I finally got around to watching The Avengers. It contains a large number of fight scenes where two superheros widely known for their strength and invulnerability pound on each other. If I’m being generous, at most once is this done as a delaying tactic (when the Skrulls I mean Covenant I mean Chitauri turn all their firepower on the Hulk). The rest of the time it seems like they’re genuinely thinking “well, maybe if I hit him just a bit harder” despite having shown no damage from the previous barrage.
It made me think of Zatoichi, which is a long-running Japanese series about a blind swordsman. In particular, the protagonist Ichi (zato means “blind”) uses Iadio as a fighting style. As described by Wikipedia, an Iadio fight consists of “drawing the sword from its scabbard, striking or cutting an opponent, removing blood from the blade, and then replacing the sword in the scabbard” – there’s no need for a second strike because either you or your opponent is dead. Check out the final boss fight from the 2003 version of Zatoichi (the bad guy imagines how the attack will go first):
I think realistically this is how superheros should fight: they walk up to each other and hit each other with their strongest attack. If their opponent shows no sign of injury, they shrug and agree to a truce, at least until a bigger ambush can be sprung later. I know this is not what the pop corn eating hordes are looking for, but it would be a really interesting way to reimagine a story where all the major characters are invulnerable.
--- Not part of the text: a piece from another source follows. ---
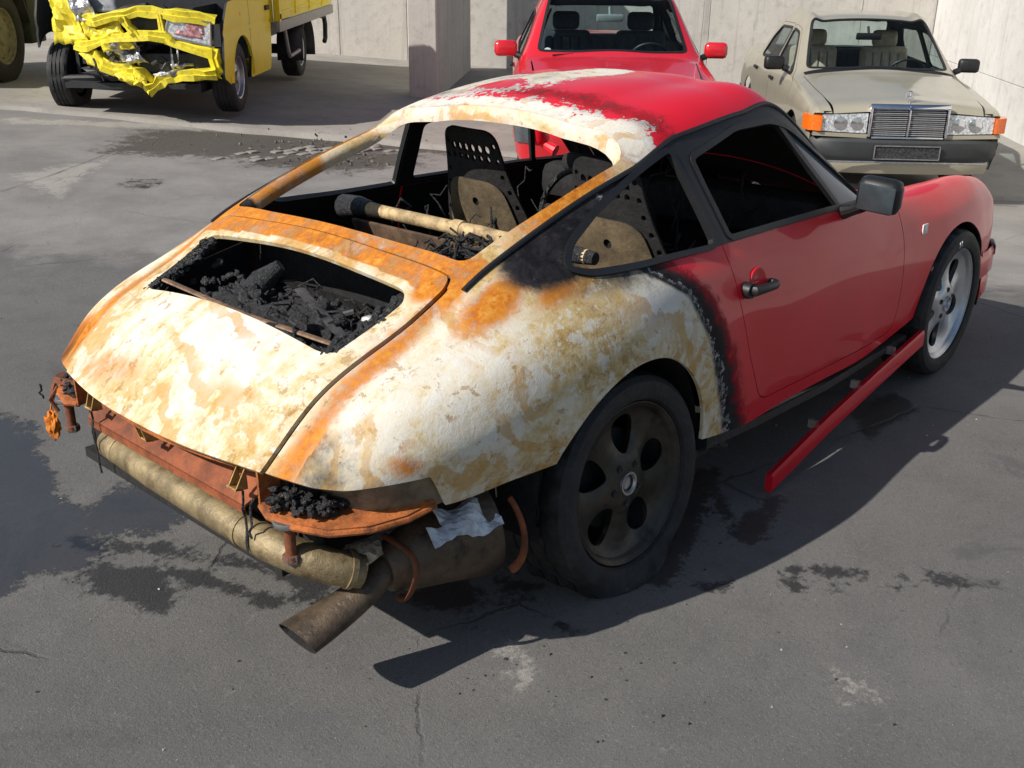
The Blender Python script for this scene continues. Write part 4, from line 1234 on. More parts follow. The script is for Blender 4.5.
# ---- floor, bulkheads, cabin
b = MB(); b.box((.75, 0, .235), (2.15, 1.52, .04)); b.box((-.28, 0, .55), (.03, 1.30, .66)); b.box((1.62, 0, .54), (.03, 1.44, .60)); b.box((.42, 0, .34), (1.3, .22, .18), (0, 0, 0), 0, .04)
bl(b.build("floor_pan", M_SOOT, burnt))
b = MB(); b.box((1.42, 0, .80), (.30, 1.36, .16), (0, .1, 0), 0, .05); b.box((1.30, .36, .90), (.12, .34, .08), (0, .2, 0), 0, .03)
bl(b.build("dashboard", M_SOOT, burnt))
b = MB(); b.tube([(1.14 + .05 * math.sin(a), .36 + .175 * math.cos(a), .73 + .165 * math.sin(a)) for a in np.linspace(0, 2*math.pi, 32)[:-1]], .013, 8, closed=True)
b.tube([(1.14, .36, .73), (1.32, .36, .70)], .03, 8); b.tube([(1.14, .19, .73), (1.15, .53, .73)], .012, 6)
bl(b.build("steering_wheel", M_CHAR, burnt))
b = MB(); b.box((-.17, 0, .72), (.25, 1.16, .03)); b.box((.03, 0, .645), (.18, 1.2, .02), (0, .6, 0))
bl(b.build("parcel_shelf", M_SOOT, burnt))
b = MB(); b.box((.150, .12, .775), (.015, .86, .13), (0, -.25, 0), 0, .004)
bk = bl(b.build("charred_backboard", simple("charred_board", srgb(92, 70, 50), .85, 0, .5, 14, .6, 40, dirt=((.02, .02, .02, 1), .8)), burnt))
b = MB(); pth = [Vector((.20, .60, .862)).lerp(Vector((.225, -.47, .854)), k / 14) for k in range(15)]
b.tube(pth, [.034 if k == 0 else (.027 if k in (1, 8) else .024) for k in range(15)], 14)
b.tube([(.20, .68, .852), (.20, .60, .862), (.201, .53, .861)], [.045, .04, .031], 12, 1); b.tube([(.222, -.40, .8545), (.224, -.44, .854), (.226, -.50, .8535)], [.0255, .027, .020], 12, 1)
b.tube([Vector((.214, .10, .858)), Vector((.215, .06, .857))], .030, 14)
bl(b.build("cross_tube", [simple("scaled_tube", srgb(186, 162, 120), .7, .1, .4, 10, .5, 40, dirt=(srgb(96, 64, 38), .95)), M_CHAR], burnt))
b = MB(); rr_ = random.Random(29)
for k in range(110):
    y0 = rr_.gauss(-.10, .10); x0 = rr_.uniform(-.02, .20)
    p0 = Vector((x0, y0, .83 + rr_.uniform(-.03, .04))); p1 = p0 + Vector((rr_.uniform(-.14, .06), rr_.uniform(-.16, .10), rr_.uniform(-.07, .02)))
    b.tube([p0, (p0 + p1) / 2 + Vector((0, 0, rr_.uniform(-.005, .03))), p1], rr_.uniform(.003, .007), 5)
for k in range(70):
    b.lump((rr_.uniform(-.25, .04), rr_.uniform(-.4, .52), .765), (.02 * rr_.uniform(.5, 1.6), .025, .016), k, 2, .6)
for k in range(14):
    b.lump((rr_.uniform(-.05, .12), rr_.uniform(-.3, .05), .80), (.03 * rr_.uniform(.5, 1.2), .03, .022), k + 40, 2, .6)
for k in range(40):
    sx = rr_.choice([.50, .62, .40]); sy = rr_.choice([.16, .55, -.16, -.56]) + rr_.gauss(0, .03)
    p0 = Vector((sx, sy, rr_.uniform(.62, .90))); pts = [p0]
    for q in range(4): pts.append(pts[-1] + Vector((rr_.uniform(-.03, .02), rr_.uniform(-.04, .04), rr_.uniform(-.07, .01))))
    b.tube(pts, rr_.uniform(.002, .005), 5)
for k in range(14):
    p0 = Vector((rr_.uniform(1.0, 1.4), rr_.uniform(-.5, .6), rr_.uniform(.85, 1.0))); pts = [p0]
    for q in range(5): pts.append(pts[-1] + Vector((rr_.uniform(-.05, .03), rr_.uniform(-.05, .05), rr_.uniform(-.09, .01))))
    b.tube(pts, rr_.uniform(.003, .006), 5)
o = bl(b.build("cabin_debris", M_CHAR, burnt, True, 180)); o['kind'] = 'stuff'
b = MB(); b.tube([(-.20, .52, .83), (-.12, .47, .835), (-.04, .44, .80)], [.012, .016, .012], 8); b.tube([(-.12, .55, .80), (-.05, .40, .79)], .012, 8)
bl(b.build("seat_belt_reel", M_RUST, burnt))

M_SEATMETAL = simple("baked_seat_pan", srgb(104, 90, 68), .7, .2, .4, 8, .4, 45, dirt=(srgb(60, 52, 44), .8))
def seat(cx, cy, top, seedn):
    zb, zt = .56, top
    n_u, n_v = 90, 150
    U, Vv = np.meshgrid(np.linspace(-1, 1, n_u), np.linspace(0, 1, n_v), indexing='ij')
    H = zt - zb
    Wd = np.interp(Vv, [0, .35, .7, 1], [.265, .235, .165, .135])
    Yc = U * .29
    lean = -.24
    X = cx + lean * (Vv - .5) * H * 2 * .5 + .07 * (U ** 2) + .0 * Vv
    G = np.stack([X, cy + Yc, zb + Vv * H], -1)
    du = np.gradient(G, axis=0); dv_ = np.gradient(G, axis=1); N = np.cross(du, dv_); N /= np.linalg.norm(N, axis=2, keepdims=True)
    if N[45, 70, 0] > 0: N = -N
    I = np.arange(n_u * n_v).reshape(n_u, n_v)
    q = np.stack([I[:-1, :-1], I[:-1, 1:], I[1:, 1:], I[1:, :-1]], -1).reshape(-1, 4)
    T = np.concatenate([q[:, [0, 1, 2]], q[:, [0, 2, 3]]])
    Vt = G.reshape(-1, 3); Nn = N.reshape(-1, 3)
    fn = np.cross(Vt[T[:, 1]] - Vt[T[:, 0]], Vt[T[:, 2]] - Vt[T[:, 0]])
    if (fn * Nn[T[:, 0]]).sum() < 0: T = T[:, ::-1]
    M0 = dict(V=np.concatenate([Vt, Nn, np.zeros((len(Vt), 2))], 1), T=T)
    YZ = lambda M: np.stack([M['V'][:, 1] - cy, (M['V'][:, 2] - zb)], 1)
    out = rnd([(-.255, 0), (-.23, .35 * H), (-.155, .7 * H), (-.125, H - .005), (.125, H - .005), (.155, .7 * H), (.23, .35 * H), (.255, 0)], [.02, .1, .2, .055, .055, .2, .1, .02], 7)
    M1 = clip(M0, sdpoly(YZ(M0), out))
    holes = [((k - 2.5) * .034, H - .075, .0125) for k in range(6)] + [((k - 2.5) * .034, H - .110, .0095) for k in range(6)]
    for sgn_ in (-1, 1):
        for k in range(7):
            z = H - .06 - k * .055
            w = np.interp(z / H, [0, .35, .7, 1], [.255, .23, .155, .125]) - .020
            holes.append((sgn_ * w, z, .0085))
    for (hy, hz, hr) in holes:
        p = YZ(M1); M1 = clip(M1, np.hypot(p[:, 0] - hy, (p[:, 1] - hz) * .8) - hr)
    so_ = panel("seat_back", M1, [M_SOOT, M_SOOT], burnt, .012)
    plate = rnd([(-.20, .03), (-.18, .35 * H), (-.125, .67 * H), (.125, .67 * H), (.18, .35 * H), (.20, .03)], [.03, .1, .07, .07, .1, .03], 7)
    M2 = clip(M0, sdpoly(YZ(M0), plate))
    for (hy, hz, hr) in [(0, .52 * H, .016), (-.10, .30 * H, .011), (-.06, .27 * H, .010), (.10, .30 * H, .011), (.07, .30 * H, .010), (0, .24 * H, .012), (.02, .31 * H, .009)] + [((k - 3.5) * .04, .075 * H, .011) for k in range(8)]:
        p = YZ(M2); M2 = clip(M2, np.hypot(p[:, 0] - hy, p[:, 1] - hz) - hr)
    panel("seat_plate", M2, [M_SEATMETAL, M_SOOT], so_, .006, None, .012)
    for (hy, hz) in ((-.08, .285 * H), (.085, .30 * H), (.01, .275 * H)):
        b = MB(); b.tube([(0, -.025, 0), (0, .025, .012)], .011, 8, flat=(.6, 1))
        o = b.build("plate_bracket", M_RUST, so_); o.location = (cx - .015 - lean * 0, cy + hy, zb + hz)
        b2 = bvh; o.location.x = float(np.interp(hz / H, [0, 1], [cx - lean * .5 * H, cx + lean * .5 * H])) - .016
    b = MB(); b.box((cx + .30, cy, .46), (.44, .46, .09), (0, -.08, 0), 0, .03)
    for q in range(10): b.lump((cx + .1 + .04 * q, cy + random.uniform(-.2, .2), .52), (.05, .06, .03), q + seedn, 1, .5)
    b.build("seat_cushion", M_CHAR, burnt)
seat(.56, .35, 1.13, 1)
seat(.44, -.37, 1.13, 20)

# ---- engine bay
b = MB(); b.box((-.66, 0, .30), (.62, 1.02, .03)); 
for s in (-1, 1): b.prism([(-.92, .30), (-.35, .30), (-.35, .84), (-.55, .80), (-.78, .66), (-.92, .56)], 1, s * .505, s * .52)
b.box((-.92, 0, .43), (.02, 1.02, .24))
bl(b.build("engine_bay", M_SOOT, burnt))
def crusty(b, c, s_, seed, amp=.22):
    b.lump(c, s_, seed, 5, amp, 4.5)
b = MB(); crusty(b, (-.62, .11, .71), (.10, .13, .11), 2, .3); b.lathe([(.0, .06), (.05, .06), (.10, .05), (.12, .02), (.125, -.06), (.10, -.08)], 28, 0, Matrix.Translation((-.50, .02, .68)) @ Matrix.Rotation(math.radians(170), 4, 'Z'))
b.tube([(-.58, .155, .70), (-.58, .14, .77), (-.55, .11, .83), (-.51, .07, .875)], [.060, .050, .036, .018], 14)
b.tube([(-.70, .03, .62), (-.685, .01, .70), (-.64, -.03, .765), (-.57, -.05, .78)], [.04, .044, .042, .03], 14)
bl(b.build("burnt_blower", M_CHAR, burnt, True, 75))
b = MB(); crusty(b, (-.60, -.20, .71), (.11, .15, .11), 5, .45); crusty(b, (-.65, -.33, .69), (.08, .10, .075), 9, .35); crusty(b, (-.69, -.10, .67), (.07, .10, .07), 21, .4); crusty(b, (-.54, -.34, .70), (.06, .09, .07), 31, .45)
bl(b.build("burnt_intake", M_CHAR, burnt, True, 75))
b = MB(); rr_ = random.Random(77)
for k in range(16):
    p0 = Vector((rr_.uniform(-.70, -.50), rr_.uniform(-.40, .40), .70)); pts = [p0]
    for q in range(5): pts.append(pts[-1] + Vector((rr_.uniform(-.04, .04), rr_.uniform(-.06, .06), rr_.uniform(-.03, .035))))
    b.tube(pts, rr_.uniform(.008, .016), 8)
crusty(b, (-.57, .33, .62), (.09, .09, .10), 11, .35)
bl(b.build("burnt_hose", M_CHAR, burnt, True, 75))
b = MB(); rr_ = random.Random(11)
for k in range(170):
    x0 = rr_.uniform(-.71, -.49); y0 = rr_.gauss(-.14, .19)
    p0 = Vector((x0, max(-.44, min(.44, y0)), .80 + (x0 + .6) * .35 + rr_.uniform(-.07, .015))); p1 = p0 + Vector((rr_.uniform(-.07, .07), rr_.uniform(-.08, .08), rr_.uniform(-.06, .02)))
    b.tube([p0, (p0 + p1) / 2 + Vector((rr_.uniform(-.02, .02), 0, rr_.uniform(-.01, .03))), p1], rr_.uniform(.0015, .0045), 5)
for k in range(420):
    x0 = rr_.uniform(-.73, -.49)
    b.lump((x0, rr_.uniform(-.44, .44), .765 + (x0 + .6) * .35 + rr_.uniform(-.10, .02)), (.012 * rr_.uniform(.4, 1.9), .013, .011), k, 2, .8, 2.2)
o = bl(b.build("engine_debris", M_CHAR, burnt, True, 180)); o['kind'] = 'stuff'
b = MB(); b.tube([(-.64, -.38, .79), (-.57, -.10, .85)], .010, 6, flat=(.4, 1.6)); b.tube([(-.54, -.30, .82), (-.66, -.16, .77)], .008, 6)
bl(b.build("engine_bracket", simple('scorched_steel', (.12, .115, .11, 1), .4, .5, .4, 30), burnt))
b = MB(); b.lathe([(0, 0), (.022, 0), (.024, .01), (.024, .065), (.019, .075), (0, .076)], 20)
o = b.build("spark_canister", simple("scorched_white_metal", (.55, .55, .55, 1), .5, .2, .4, 30, .3, 50, dirt=((.05, .05, .05, 1), .7)), burnt)
o.matrix_local = BM4 @ Matrix.Translation((-.555, -.395, .755)) @ Matrix.Rotation(math.radians(-90), 4, 'Y') @ Matrix.Rotation(.2, 4, 'Z')
for s in (-1, 1):
    b = MB(); rr_ = random.Random(20 + s)
    for k in range(230):
        t = rr_.random(); x = -.73 + .235 * t; y = s * (.432 + .022 * t + rr_.gauss(0, .010))
        b.lump((x, y, top_z(x, y) - .014 + rr_.gauss(0, .006)), (.011 * rr_.uniform(.5, 1.7), .010, .010), k, 2, .8, 2)
    bl(b.build("charred_seal", M_CHAR, burnt, True, 180))
b = MB(); P0 = Vector((-.690, .42, top_z(-.69, .42) - .002)); P1 = Vector((-.700, -.42, top_z(-.70, -.42) - .004))
b.tube([P0, P0.lerp(P1, .5) + Vector((0, 0, -.012)), P1], .0095, 8, flat=(.5, 1.2))
bl(b.build("grille_bar", simple("baked_bar", srgb(140, 112, 88), .6, .3, .4, 14, .3, 50, dirt=(srgb(60, 46, 40), .7)), burnt))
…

This is similar to how I think Jedi Masters should have fought in the prequels: We just see them circle each other, and make a few relatively slow probing swings.
But really they are using the Force to anticipate their opponent’s moves and to plan their own best moves. They would also be, largely invisibly, using the Force to try to directly attack their opponent, move stuff in the environment against them, and counter their opponent’s attempts to do the same. Mostly these invisible Force actions would cancel each other out so we wouldn’t see much.
Then, after a while of this, one of them will foresee an opening and the other will foresee their own defeat, and the one strikes down the other.
So it should look a lot like Obi-wan vs Vader in A New Hope.
I “learned” somewhere that sword fighting, in actuality, is (as Jared mentions) incredibly dangerous — that Fencing, or even Kendo, are foppish systems of combat thought rather than anything “real”.
Musashi-kensei’s most impressive fights were usually when he surprisingly beat people to death with a club of some sort instead of fighting “normally”. Once in his life, in about a half-century of fighting, he did some crazy ninja stuff like in the movies (this, when he fought Matashichiro). And even that much is only quasi-historical.
Film itself is a lie though, so it doesn’t surprise me that it also lies in this particular. Still, I like the aesthetic that Don describes.
According to Neal Stephenson, we don’t really know how people actually fought with swords in the medieval West.
@Don: That makes Jedi sound like wizards rather than knights. Anybody have a favourite magic battle from film?
@Jared: good link!
@Jared: The one from the end of Flight of Dragons.